The elected Head of Hui Kū‘ai ‘Aina was called the “Lunanui.” Members owned a percent interest (which translated in shares) in the Hui. Notes from one meeting state that “A holder of one share was entitled to 2.5 acres of kula or house lot land and 2.5 acres of wet agricultural land.” Members held shares in the total land area, and the land was used collectively. That is, unlike the kuleana lands, Hui lands were not divided into individual parcels.

“Formed at the time when maka‘āinana felt constrained by foreign-inspired legalities,” Carlos writes, “early hui suffered from their members’ limited experience with the new legal and economic system, especially the workings of capitalism. In fact, as indicated in their bylaws, hui generally seemed committed to customary and traditional practices. In many cases, members of the original hui were born before the Mahele, and from the records they left behind, seem to have been attempting to reassert some of the life ways of pre-Euro-American times by articulating them in the bylaws of their organizations. A fundamental precept for hui was sharing, collectively, a large tract of land. The opportunity offered by hui ownership of ahupua‘a was far more adaptable to Hawaiian needs, customary uses, and traditional practices than Euro-American-inspired ideas of individual ownership in small disconnected parcels.”

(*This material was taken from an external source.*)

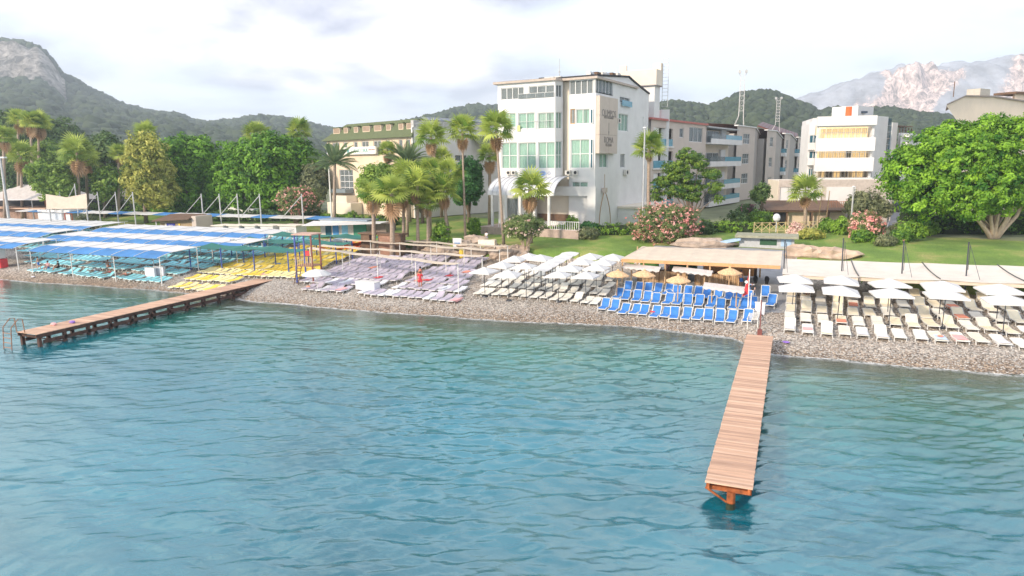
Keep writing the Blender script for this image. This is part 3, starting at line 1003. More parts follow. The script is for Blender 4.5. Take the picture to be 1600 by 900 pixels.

The Hui allowed for a new situation in which residents had use of the land without having to actually own it. This was much more in keeping with traditional Hawaiian land tenure than is the privatized system spurred on by the Mahele. Here at Hā‘ena, people fenced their houses in—to keep out the roaming livestock—while the land remained open and un-partitioned.


Over the next century, changes that were affecting the rest of the Hawaiian Islands gradually reached Hā‘ena. Among the most important of these were changes that eventually brought about the break-up of the Hui Kū‘ai ‘āina and resulted in the partitioning of the lands that had been held in common. These changes are part of the memories of Hā‘ena.